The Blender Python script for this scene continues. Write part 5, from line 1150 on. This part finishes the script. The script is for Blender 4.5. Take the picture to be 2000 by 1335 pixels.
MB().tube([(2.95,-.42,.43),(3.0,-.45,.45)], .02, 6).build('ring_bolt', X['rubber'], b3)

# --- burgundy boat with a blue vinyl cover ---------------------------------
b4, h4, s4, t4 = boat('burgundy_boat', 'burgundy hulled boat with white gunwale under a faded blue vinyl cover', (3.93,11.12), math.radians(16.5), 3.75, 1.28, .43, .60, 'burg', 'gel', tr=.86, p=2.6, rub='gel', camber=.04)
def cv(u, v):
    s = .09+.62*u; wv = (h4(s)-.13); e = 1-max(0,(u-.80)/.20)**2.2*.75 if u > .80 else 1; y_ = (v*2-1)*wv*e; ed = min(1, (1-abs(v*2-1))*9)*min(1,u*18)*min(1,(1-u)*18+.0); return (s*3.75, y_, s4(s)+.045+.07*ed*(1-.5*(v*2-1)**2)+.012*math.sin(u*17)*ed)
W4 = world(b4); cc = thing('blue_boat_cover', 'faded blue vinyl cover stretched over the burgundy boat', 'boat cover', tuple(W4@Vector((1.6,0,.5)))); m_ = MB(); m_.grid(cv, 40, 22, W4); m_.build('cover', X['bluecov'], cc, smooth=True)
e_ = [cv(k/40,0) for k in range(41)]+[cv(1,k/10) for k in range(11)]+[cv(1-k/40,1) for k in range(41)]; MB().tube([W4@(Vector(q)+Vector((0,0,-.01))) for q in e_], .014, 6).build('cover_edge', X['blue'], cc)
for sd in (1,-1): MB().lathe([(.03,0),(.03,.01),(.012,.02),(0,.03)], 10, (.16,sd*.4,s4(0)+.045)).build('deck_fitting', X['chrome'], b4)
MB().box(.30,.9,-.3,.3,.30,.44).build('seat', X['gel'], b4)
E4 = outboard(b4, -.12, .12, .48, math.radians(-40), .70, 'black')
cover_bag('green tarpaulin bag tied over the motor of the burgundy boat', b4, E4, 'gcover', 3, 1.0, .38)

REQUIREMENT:
Repeat the material word for word from its opening line up to and including the line containing "6).build('ring_bolt', X['rubber'], b3)".

EXERCISE RESPONSE:
The Blender Python script for this scene continues. Write part 5, from line 1150 on. This part finishes the script. The script is for Blender 4.5. Take the picture to be 2000 by 1335 pixels.
MB().tube([(2.95,-.42,.43),(3.0,-.45,.45)], .02, 6).build('ring_bolt', X['rubber'], b3)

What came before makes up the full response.